━━━━━ SUPPLIED MATERIAL ━━━━━

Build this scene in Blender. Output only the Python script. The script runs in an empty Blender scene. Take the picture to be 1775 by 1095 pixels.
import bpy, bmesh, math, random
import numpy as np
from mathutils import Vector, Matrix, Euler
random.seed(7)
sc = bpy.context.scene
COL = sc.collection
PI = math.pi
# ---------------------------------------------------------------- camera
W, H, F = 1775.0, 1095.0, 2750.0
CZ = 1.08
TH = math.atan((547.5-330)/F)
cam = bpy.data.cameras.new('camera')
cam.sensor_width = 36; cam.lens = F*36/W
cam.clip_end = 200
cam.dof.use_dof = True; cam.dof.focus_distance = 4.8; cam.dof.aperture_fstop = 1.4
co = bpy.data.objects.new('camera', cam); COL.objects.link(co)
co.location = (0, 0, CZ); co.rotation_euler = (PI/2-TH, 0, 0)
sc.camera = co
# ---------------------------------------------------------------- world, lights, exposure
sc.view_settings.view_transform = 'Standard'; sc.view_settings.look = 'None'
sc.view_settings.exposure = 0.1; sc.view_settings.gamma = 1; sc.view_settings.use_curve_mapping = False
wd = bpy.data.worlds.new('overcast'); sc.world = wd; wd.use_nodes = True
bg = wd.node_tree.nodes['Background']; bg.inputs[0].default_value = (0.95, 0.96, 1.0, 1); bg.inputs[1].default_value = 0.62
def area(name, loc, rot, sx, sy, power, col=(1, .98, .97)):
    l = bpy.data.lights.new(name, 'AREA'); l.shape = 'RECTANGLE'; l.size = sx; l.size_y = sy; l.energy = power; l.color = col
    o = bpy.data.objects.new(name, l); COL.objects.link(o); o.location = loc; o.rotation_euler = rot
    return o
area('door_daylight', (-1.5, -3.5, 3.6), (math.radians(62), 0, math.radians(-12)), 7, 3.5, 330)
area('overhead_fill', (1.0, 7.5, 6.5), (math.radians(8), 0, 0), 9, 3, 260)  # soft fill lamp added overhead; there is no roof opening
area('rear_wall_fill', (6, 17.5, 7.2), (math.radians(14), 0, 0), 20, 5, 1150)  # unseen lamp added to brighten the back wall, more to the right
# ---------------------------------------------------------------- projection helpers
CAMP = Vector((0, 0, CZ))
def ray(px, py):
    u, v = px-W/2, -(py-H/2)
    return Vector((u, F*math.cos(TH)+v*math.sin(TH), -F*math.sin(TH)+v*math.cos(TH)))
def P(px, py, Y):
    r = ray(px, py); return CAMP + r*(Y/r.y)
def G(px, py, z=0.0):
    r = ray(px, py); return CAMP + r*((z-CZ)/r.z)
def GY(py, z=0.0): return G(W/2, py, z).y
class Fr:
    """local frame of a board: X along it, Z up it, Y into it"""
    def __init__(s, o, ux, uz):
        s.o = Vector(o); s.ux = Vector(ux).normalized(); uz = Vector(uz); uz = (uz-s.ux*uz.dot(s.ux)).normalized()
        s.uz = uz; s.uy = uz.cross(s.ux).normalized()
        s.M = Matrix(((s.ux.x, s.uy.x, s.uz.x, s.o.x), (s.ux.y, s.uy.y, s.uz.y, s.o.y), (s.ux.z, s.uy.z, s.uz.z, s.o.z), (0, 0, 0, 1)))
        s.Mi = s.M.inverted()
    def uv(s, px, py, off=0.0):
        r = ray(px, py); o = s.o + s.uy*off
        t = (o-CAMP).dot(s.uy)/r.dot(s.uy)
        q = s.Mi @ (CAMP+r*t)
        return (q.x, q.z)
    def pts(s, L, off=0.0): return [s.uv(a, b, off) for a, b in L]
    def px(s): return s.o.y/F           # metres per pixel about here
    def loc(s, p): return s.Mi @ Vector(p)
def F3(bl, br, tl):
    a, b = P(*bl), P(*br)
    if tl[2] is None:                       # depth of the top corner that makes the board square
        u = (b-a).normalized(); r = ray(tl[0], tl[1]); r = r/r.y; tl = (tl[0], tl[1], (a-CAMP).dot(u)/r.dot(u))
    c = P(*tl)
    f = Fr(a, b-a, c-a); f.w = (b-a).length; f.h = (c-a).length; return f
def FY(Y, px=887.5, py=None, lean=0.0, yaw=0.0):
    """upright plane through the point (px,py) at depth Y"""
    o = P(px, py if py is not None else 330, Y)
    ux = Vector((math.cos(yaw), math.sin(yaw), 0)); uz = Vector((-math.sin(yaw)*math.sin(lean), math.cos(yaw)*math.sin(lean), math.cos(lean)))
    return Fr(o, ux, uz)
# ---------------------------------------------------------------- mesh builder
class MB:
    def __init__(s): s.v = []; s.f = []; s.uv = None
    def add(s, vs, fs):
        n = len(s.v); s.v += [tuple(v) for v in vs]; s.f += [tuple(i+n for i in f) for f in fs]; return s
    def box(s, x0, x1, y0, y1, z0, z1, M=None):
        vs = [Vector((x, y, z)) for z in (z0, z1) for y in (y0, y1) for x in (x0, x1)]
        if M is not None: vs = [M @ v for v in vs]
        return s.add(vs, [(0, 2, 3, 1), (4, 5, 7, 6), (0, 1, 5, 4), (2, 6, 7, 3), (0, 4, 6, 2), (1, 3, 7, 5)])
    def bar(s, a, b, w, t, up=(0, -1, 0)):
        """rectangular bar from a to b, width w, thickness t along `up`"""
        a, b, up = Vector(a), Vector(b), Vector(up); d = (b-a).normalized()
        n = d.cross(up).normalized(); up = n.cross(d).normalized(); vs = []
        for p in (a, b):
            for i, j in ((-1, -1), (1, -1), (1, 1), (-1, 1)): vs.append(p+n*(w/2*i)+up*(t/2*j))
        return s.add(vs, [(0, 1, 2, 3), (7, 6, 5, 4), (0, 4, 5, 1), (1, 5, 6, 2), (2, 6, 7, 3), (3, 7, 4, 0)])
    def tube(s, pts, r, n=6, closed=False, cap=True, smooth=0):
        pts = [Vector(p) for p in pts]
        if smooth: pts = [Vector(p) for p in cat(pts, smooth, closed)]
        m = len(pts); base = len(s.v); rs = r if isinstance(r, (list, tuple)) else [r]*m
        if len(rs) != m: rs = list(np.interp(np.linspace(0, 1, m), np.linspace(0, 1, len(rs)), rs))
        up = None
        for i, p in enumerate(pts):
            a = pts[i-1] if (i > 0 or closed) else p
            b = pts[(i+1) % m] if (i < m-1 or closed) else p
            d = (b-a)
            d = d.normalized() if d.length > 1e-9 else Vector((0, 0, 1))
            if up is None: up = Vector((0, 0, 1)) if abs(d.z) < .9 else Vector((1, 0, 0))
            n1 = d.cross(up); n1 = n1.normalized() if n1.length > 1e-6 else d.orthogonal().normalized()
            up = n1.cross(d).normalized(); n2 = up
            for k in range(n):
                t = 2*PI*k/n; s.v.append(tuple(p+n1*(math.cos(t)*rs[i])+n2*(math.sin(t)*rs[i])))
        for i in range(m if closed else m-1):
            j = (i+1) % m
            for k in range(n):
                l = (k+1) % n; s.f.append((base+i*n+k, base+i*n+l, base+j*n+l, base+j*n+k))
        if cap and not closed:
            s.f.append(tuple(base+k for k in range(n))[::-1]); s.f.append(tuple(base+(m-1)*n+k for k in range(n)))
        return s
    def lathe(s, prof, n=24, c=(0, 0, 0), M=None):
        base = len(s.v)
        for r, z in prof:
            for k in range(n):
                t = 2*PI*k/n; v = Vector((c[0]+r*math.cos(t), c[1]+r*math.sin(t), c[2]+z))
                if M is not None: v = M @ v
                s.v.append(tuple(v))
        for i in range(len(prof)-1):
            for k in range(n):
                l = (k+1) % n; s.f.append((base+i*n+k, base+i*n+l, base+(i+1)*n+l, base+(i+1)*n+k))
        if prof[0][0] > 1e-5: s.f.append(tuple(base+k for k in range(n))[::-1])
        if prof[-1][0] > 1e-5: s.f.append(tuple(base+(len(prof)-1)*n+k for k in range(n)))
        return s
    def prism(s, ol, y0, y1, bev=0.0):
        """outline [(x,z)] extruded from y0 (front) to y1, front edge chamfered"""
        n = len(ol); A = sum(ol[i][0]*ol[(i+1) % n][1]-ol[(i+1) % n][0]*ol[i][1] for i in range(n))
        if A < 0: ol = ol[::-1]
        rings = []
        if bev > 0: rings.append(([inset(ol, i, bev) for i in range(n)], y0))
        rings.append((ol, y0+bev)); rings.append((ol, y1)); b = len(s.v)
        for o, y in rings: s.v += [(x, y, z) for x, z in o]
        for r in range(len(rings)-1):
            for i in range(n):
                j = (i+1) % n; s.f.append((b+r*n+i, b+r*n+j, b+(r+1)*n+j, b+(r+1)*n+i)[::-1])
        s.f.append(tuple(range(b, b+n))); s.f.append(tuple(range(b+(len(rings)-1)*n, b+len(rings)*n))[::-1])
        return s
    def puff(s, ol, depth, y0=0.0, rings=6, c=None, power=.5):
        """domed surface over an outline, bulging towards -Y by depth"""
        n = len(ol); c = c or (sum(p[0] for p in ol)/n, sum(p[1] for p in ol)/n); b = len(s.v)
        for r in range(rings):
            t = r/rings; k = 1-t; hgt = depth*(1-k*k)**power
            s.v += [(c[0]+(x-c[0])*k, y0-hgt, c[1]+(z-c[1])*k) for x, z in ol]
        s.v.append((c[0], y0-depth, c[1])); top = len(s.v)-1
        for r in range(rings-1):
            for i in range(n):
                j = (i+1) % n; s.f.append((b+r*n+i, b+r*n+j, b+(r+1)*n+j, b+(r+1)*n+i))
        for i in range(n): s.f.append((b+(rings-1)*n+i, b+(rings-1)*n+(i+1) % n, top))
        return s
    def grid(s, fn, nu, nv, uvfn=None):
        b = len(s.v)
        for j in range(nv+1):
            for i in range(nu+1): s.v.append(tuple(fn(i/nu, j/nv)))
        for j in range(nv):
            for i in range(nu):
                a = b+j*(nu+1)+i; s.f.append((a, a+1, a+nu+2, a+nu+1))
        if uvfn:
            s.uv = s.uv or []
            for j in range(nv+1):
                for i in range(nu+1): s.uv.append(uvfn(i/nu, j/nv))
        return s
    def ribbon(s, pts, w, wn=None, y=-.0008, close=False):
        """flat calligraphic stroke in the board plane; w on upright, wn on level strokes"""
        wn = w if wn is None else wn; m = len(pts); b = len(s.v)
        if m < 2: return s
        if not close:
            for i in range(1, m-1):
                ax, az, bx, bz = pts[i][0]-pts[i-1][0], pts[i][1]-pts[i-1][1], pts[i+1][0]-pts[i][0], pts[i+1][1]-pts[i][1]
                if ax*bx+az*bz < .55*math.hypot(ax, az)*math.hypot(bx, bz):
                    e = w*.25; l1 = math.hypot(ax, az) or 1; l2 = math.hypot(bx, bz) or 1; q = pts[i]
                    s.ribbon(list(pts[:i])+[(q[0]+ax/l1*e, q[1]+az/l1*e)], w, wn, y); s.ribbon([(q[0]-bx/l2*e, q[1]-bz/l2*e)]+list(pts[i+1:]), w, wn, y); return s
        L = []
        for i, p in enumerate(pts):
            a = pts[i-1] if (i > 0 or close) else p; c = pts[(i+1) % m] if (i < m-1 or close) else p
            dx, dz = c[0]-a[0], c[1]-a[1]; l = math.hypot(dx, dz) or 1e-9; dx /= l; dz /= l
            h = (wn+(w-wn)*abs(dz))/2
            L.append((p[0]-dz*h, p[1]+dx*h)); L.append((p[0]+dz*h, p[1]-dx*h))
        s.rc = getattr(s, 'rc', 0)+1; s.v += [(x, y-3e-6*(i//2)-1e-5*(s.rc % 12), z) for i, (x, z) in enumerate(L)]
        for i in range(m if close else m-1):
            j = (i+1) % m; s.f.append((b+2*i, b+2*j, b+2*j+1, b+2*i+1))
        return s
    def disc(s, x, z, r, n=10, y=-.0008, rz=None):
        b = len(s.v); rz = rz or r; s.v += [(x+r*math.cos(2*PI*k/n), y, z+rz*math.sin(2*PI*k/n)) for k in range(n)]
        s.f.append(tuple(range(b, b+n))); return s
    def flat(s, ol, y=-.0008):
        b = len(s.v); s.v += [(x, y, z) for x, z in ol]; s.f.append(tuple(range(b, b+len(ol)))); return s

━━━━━

[EXERCISE DETAILS]: Count how many lines above include the word "scene" and answer with that figure only.

[PROBLEM SOLUTION]: 2